Del dedo de quien se afirma es un paramilitar que hace los señalamientos, no hay huella; mucho menos de su identidad. Tampoco, pasados tantos años, es transparente o comprensible la senda o el escudo que consiguieron los determinadores, los responsables por acción u omisión, omisión que suele ser ese silencio placentero de quienes ven, miran para otro lado y lavan sus manos desde despachos burocráticos y defensas de abogados.
De ese lado de la historia nacional tejida de paradojas, la tierra cuenta. No es fácil digerir en consecuencia que deban comprarse hoy por el gobierno millones de hectáreas para darlas o devolverlas a campesinos, comprarlas quizá en muchos casos difíciles de pasar por una lupa, a latifundistas que se mimetizarán en la legalidad y formas del olvido habiendo sido instigadores o beneficiarios directos del despojo.
Así como la de Abad, otra obra magnífica que se exhibe estos días en cines, amerita ser vista, desentrañada. Los reyes del mundo, una metáfora acerca de jóvenes a quienes se les vende futuro que nunca llega y se les imposibilita el presente a dentelladas.
El protagonista de la historia, casi un niño y sus colegas viajan a reclamar la tierra que les restituye el Gobierno.
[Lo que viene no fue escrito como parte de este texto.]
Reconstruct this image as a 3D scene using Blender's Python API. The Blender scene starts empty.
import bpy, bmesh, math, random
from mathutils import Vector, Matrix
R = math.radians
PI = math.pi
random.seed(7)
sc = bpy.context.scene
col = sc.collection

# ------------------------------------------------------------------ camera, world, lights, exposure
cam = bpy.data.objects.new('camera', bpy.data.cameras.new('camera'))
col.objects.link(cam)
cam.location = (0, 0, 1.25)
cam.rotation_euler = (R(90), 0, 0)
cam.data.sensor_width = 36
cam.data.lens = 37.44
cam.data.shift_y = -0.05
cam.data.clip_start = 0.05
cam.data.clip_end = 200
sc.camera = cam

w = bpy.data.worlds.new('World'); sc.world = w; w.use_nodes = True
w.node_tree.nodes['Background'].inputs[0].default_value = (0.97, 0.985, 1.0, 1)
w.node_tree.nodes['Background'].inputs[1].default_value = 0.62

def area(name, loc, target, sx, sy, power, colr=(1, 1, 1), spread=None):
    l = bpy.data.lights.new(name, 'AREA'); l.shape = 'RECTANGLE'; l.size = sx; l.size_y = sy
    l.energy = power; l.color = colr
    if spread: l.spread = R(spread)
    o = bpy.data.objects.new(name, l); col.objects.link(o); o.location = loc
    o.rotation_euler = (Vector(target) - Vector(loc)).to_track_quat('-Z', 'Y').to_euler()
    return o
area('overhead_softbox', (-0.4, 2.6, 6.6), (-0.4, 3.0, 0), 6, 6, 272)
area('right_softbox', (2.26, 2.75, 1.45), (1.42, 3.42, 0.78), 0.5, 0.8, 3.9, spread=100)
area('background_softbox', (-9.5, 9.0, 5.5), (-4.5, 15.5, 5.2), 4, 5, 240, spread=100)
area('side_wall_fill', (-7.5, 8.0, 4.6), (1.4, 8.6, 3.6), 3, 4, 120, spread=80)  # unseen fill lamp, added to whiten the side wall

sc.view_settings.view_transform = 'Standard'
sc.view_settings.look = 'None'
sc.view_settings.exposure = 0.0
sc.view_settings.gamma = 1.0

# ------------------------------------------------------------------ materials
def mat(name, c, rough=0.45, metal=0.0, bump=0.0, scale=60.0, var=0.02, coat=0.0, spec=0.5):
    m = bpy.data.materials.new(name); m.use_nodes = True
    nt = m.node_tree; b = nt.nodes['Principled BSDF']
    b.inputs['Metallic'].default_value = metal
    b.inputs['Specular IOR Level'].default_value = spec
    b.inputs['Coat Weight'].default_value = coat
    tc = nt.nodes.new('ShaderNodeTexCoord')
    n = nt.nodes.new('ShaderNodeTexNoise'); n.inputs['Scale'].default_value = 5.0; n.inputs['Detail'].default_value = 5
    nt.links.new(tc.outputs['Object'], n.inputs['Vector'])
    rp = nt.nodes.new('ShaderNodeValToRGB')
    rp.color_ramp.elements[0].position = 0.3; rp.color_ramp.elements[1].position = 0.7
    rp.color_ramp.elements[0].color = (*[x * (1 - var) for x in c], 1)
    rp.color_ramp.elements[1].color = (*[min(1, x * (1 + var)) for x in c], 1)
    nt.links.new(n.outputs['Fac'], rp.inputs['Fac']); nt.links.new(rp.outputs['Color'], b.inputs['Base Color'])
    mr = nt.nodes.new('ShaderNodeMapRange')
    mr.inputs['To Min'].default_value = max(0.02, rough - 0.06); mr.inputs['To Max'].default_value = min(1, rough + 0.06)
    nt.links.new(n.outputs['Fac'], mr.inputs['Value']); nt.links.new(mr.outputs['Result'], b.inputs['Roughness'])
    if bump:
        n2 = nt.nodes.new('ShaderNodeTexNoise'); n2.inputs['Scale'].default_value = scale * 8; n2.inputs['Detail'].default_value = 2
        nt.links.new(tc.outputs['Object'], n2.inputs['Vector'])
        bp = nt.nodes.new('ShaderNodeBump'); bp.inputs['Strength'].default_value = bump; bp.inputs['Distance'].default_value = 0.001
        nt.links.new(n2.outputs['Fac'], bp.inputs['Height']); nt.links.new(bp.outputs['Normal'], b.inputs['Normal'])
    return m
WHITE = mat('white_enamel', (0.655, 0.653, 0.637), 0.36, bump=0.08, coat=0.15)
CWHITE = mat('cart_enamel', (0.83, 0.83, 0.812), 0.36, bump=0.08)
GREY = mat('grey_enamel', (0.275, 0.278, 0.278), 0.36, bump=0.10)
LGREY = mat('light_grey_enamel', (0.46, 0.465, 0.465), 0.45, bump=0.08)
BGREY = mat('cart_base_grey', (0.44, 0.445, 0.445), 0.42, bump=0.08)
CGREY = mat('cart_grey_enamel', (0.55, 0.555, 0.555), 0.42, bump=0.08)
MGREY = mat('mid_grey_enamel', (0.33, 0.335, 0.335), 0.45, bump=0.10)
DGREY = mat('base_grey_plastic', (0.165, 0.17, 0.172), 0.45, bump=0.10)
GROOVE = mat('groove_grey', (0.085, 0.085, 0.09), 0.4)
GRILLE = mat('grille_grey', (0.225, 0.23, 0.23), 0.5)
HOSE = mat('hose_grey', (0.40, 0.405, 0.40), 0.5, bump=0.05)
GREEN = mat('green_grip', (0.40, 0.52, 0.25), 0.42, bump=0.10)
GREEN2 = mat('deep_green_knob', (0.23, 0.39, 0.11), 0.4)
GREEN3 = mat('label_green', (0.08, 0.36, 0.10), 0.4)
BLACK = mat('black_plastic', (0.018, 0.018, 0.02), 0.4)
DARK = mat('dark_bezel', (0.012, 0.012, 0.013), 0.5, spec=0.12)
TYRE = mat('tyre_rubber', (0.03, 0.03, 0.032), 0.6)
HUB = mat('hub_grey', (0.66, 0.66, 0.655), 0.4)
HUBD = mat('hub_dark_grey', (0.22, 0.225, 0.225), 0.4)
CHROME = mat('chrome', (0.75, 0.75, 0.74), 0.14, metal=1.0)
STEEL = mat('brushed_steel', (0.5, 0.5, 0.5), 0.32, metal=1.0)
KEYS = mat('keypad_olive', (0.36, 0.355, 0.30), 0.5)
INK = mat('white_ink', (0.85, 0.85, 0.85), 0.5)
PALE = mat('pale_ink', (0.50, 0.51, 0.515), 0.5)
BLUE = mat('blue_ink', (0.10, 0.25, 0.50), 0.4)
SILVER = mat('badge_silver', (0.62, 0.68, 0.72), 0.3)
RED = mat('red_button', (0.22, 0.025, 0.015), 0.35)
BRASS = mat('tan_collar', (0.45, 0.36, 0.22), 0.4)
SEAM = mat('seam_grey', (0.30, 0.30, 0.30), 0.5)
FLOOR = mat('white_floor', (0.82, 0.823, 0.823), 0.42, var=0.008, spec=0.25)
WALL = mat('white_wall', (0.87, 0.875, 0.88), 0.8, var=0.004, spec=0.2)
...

Tierra despojada a sus familias, a la abuela de uno de ellos en particular. Desde luego, en mundo de abogados, llevan las pruebas, no un dedo, solo papeles, sentencias de juzgado, promesas, toda la coraza ante escenarios hostiles.
Son dueños del mundo, ruedan a mil por hora, alcanzan a soñar mientras suena Tren al sur, la canción de Los Prisioneros: No me digas pobre por ir viajando así, no ves que estoy contento, No ves que estoy feliz. Pero se trata de tierras, se trata de señores de la tierra, señores que no están dispuestos a dar o devolver nada a ningún “güevoncito” por rey del mundo que sea. Todo se hace humo.
En estos días un amigo recordó a Machado: “Nunca es triste la verdad, lo que no tiene es remedio.” No lo creo, no me resigno. No doy crédito a políticos, ni a gobernantes, ni a asesinos. Volveré a ver Los reyes del mundo, las fotografías de Abad, caminaré por enésima vez sobre el piso de armas fundidas en el contramonumento de Doris Salcedo, mientras imagino que un capítulo distinto será posible.